Mama bierze córeczkę na plecy i idzie zabijać zwierzęta. Ma nadzieję, że zarazi ją swą pasją
Od maleńkości uczymy swe dzieci tego, co sami kochamy.
Staramy się pokazać dzieciom wartościowe rzeczy. Pragniemy dzielić z nimi hobby i zainteresowania, po to, by razem miło spędzać czas. Tatusiowie chętnie zabierają swe dzieci do garażu, by razem grzebać w aucie, jeżdżą z nimi na mecze. Mamy uczą je pielęgnować kwiaty, pokazują jak upiec najsmaczniejsze ciasta, dzielą się z nimi przeróżnymi zajęciami.
Pasje niektórych są jednak mocno kontrowersyjne, a fakt, że uczą tego od maleńkości swe dzieci może wywołać prawdziwą burzę. Fala krytyki spłynęła ostatnio na 30-letnią Rebekę Stephens z Ohio. Kobieta poluje na jelenie, indyki i króliki odkąd skończyła 10 lat. Teraz jednak do lasu zabiera małą pomocnicę, swoją zaledwie 9-miesięczną córeczkę Izabelę. Sadza ją w specjalnym nosidełku, przywiązuje do pleców i rusza z łukiem do lasu.
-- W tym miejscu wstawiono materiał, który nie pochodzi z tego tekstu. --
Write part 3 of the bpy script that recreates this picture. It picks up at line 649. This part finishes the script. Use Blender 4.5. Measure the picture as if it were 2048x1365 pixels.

Polowaniami zaraził ją ojciec. Jak twierdzi Rebeka, ojciec sprawił, że się w tym zakochała. Miale 7 lat, kiedy zabrał ją ze sobą po raz pierwszy. Zabijali zwierzęta na mięso, ale nic nie mogło się zmarnować, poroże służyło do dekoracji domy, a skóry jako element ubioru.
Jako małe dziecko wiedziałem, że polowanie to sposób na zdobycie jedzenia. Nie kupowaliśmy wołowiny, zawsze mieliśmy mięso z jelenia. Teraz postrzegam to jako sposób na ucieczkę od świata zewnętrznego i relaks – tłumaczy Rebeka.
Jestem niezmiernie wdzięczna, że tata pozwolił mi polować z braćmi. Uwielbiam wszystko w polowaniu. W lesie jestem spokojna i widzę wiele rzeczy, których inni nigdy nie widzą – dodaje Rebeka.
Choć ona sama miała siedem lat, swoją córkę bierze ze sobą już, od kiedy ta skończyła siedem miesięcy! Kupiła jej nawet specjalne ubrania.